Dernier soir, le camping tout mignon, on s’y fait livrer des pizzas pour fêter l’arrivée, on les mange à la lueur des lampes de poche, et puis on se dit au revoir, c’est que nous, on repart à l’aube, et les copains plus tard, Ana et L. ont encore tout août devant eux pour tracer la route jusqu’au bout, pour s’en mettre plein les yeux, de cet Atlantique.

A l’aube ? Avant l’aube, même. Un tout petit matin à démonter la tente et à faire les sacoches, et partir à vélo pour la gare, un trajet de fin de nuit, tout doux, la route déserte et là-bas, on a plein d’avance finalement, on achète du jus d’orange et des viennoiseries, et j’insiste pour aller faire un bonjour rapide, ou un au revoir, à l’océan. Dans le train jusqu’à Nantes, je dors sur le garçon d’à côté et lui sur moi, j’ai de la tristesse plein les poches, est-ce que c’est possible que ça finisse, des vadrouilles comme ça ? On pédale encore un peu jusqu’à la boutique, on vide les sacoches et on remplit nos sacs à dos, je-ne-veux-pas lâcher les vélos, je ne veux pas lâcher les vélos, on lâche les vélos (quand même), on retourne à la gare à pied, il y a mon TGV et le garçon d’à côté qui plus tard prendra un autre train, c’est dur de tout quitter soudain : les copains, les vélos, la vadrouille, la vacance et le garçon d’à côté, ça fait beaucoup à digérer.

Trajet du retour, j’écris un peu, je dors beaucoup, je pense à cet été si fou, si fou.
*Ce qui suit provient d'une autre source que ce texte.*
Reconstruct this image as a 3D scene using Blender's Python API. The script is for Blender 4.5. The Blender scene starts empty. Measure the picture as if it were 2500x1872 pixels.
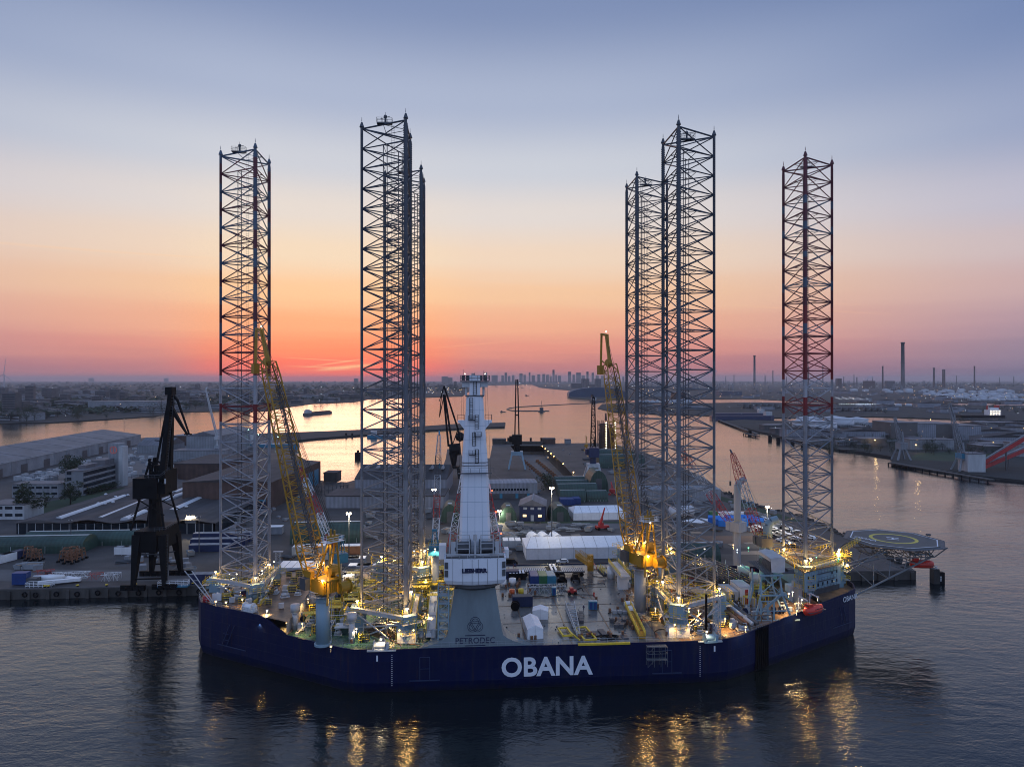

Je pense au quai de la gare de Nantes, lorsque nous avons descendu nos vélos du train plus tôt le même matin alors que ça me paraît déjà si loin. L’homme à côté de nous avait demandé si nous partions faire les bords de Loire ; non, cette fois nous rentrons, et j’étais presque étonnée que ça ne se voie pas sur nous immédiatement, ces cinq semaines et quelque de vadrouille derrière nous. Pourtant, j’ai la peau dorée n’importe comment, les cheveux emmêlés et pleins d’herbes, les vêtements fatigués d’avoir été mis trop de fois d’affilée, et encore un peu de cambouis sur les mains. Mais ça doit être à l’intérieur, alors, que ça se sent, surtout ; oui, à l’intérieur, cet immense souffle pour l’année qui vient.